My race is run

2010-04-19 00:00

That’s it. My race is run before I could even get out of the starting blocks.

It’s never just one thing, is it? What did me was my knee. The right one. The arthroscopy didn’t have quite the desired result. Maybe it sorted out one problem. I don’t really know because I haven’t run for three months now. But even walking is painful. My theory is that there’s a bunch of things going on in there. The raggedy cartilage has been cleaned up, the orthopod says. But the cyst is still there. The hamstring glitch is still there.The Popliteus muscle strain is still there. Maybe they’ll sort themselves out one by one. But on the other leg I’ve got what the orthopod usefully calls runner’s knee, and it’s also taking its time to heal. Imagine, all this without even having run the Comrades. Final day for getting my qualifying time in is April 26. I won’t be handing it in, and that is probably that; I can’t see myself gearing up to run the Big One ever again.

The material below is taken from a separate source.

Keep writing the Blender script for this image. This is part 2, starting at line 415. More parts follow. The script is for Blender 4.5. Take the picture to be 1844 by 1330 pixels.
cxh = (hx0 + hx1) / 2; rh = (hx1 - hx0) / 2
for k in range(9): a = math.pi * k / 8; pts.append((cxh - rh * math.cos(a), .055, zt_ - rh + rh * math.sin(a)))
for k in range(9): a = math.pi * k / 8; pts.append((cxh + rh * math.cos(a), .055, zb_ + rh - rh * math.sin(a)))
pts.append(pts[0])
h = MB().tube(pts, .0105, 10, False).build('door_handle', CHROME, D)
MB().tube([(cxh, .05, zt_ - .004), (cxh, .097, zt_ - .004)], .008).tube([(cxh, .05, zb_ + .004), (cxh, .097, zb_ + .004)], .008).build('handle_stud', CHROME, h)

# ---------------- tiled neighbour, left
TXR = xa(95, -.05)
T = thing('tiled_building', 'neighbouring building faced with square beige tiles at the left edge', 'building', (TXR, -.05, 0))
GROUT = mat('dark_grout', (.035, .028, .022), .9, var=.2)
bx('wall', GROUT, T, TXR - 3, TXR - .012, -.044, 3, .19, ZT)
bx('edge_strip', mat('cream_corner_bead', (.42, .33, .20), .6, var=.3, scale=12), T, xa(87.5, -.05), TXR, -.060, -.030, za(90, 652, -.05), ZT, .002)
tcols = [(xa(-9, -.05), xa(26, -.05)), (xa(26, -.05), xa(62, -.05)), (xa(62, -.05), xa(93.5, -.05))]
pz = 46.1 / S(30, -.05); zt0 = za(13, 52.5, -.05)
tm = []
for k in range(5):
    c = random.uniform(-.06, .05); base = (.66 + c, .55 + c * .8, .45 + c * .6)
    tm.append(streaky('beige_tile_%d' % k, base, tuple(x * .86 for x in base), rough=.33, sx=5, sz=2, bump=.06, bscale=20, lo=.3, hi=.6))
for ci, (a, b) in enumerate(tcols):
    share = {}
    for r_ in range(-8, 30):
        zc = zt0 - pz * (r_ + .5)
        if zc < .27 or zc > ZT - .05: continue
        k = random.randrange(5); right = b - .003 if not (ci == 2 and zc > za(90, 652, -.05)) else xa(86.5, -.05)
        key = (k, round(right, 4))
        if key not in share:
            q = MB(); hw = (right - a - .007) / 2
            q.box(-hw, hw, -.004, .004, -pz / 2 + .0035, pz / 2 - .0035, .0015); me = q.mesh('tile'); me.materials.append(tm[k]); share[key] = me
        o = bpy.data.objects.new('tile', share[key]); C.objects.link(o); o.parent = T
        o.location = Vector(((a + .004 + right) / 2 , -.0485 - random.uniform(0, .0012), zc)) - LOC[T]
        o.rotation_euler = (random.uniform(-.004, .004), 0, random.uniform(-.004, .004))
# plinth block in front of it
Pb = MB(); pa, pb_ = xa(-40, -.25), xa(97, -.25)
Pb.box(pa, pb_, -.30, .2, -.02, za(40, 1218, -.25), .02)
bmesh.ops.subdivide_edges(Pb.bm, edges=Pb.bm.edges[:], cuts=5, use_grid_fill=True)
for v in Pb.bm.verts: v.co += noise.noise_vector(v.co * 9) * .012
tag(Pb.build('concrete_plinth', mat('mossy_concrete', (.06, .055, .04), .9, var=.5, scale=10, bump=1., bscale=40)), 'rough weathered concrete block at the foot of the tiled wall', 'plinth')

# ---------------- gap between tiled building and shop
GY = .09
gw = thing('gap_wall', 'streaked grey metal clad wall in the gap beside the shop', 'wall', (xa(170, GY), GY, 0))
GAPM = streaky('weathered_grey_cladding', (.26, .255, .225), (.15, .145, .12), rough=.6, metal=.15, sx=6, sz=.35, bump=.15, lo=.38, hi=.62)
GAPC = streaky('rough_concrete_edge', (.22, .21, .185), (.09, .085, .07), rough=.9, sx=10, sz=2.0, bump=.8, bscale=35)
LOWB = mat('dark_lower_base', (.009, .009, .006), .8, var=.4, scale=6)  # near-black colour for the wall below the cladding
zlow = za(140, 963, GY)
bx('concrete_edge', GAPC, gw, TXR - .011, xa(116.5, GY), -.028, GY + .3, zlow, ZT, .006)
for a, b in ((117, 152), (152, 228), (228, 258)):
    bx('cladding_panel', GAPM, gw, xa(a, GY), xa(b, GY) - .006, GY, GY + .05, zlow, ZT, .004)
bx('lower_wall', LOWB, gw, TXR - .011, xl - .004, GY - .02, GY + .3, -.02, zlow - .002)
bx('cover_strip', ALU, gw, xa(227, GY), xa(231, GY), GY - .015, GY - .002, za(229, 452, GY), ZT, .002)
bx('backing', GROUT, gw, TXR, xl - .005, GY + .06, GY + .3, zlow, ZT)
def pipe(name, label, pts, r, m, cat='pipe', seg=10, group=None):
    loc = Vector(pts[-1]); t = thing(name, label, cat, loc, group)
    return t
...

Donna, on the other hand, is steaming along dead on schedule. She’s done her first ultra, the Bergville to Ladysmith, pipping Bruce Fordyce by a minute at just under six hours for the 52 kays. The traffic cops let me onto the course, which they weren’t supposed to, but what a treat to stand on the side of the road, with birdsong and the far-off lowing of cows in the air, watching runners from all over plodding into the sun. But oh the frustration. By the end of the day I had resolved to run a qualifier even if I crocked myself permanently in the process. Fortunately, sense prevailed, and my training is now being channelled to swimming and gym-work and cycling. None of these gives quite the rush I get from a good, hard run. The correlation between effort and satisfaction seems to be purer on a run. Swimming is a more delicate business, where good technique rewards hugely, and aggressive flailing seems to make you go backwards. Running is kinder to the un-coordinated. Bad technique isn’t the end of the world, and raw power can make you fly, even if you collapse after 50 metres. Running can be hard work, but swimming requires me to key myself up that little bit more. Maybe it’s because I’ve always felt a bit of a klutz in the water, but notching up a kay in a shade over 20 minutes last week made me feel like maybe it’s coming together. At least the knees aren’t taking strain.

Best though is to swim in Midmar Dam. On an autumn Sunday, to take a solitary swim beyond the yachts in the basin, the water slightly chill on the skin, under a clear sky while the world takes a siesta, is as rich an affirmation of living as a run along forest paths. The body is a many-splendoured thing, always at my bidding, even I can’t do exactly as I’d prefer.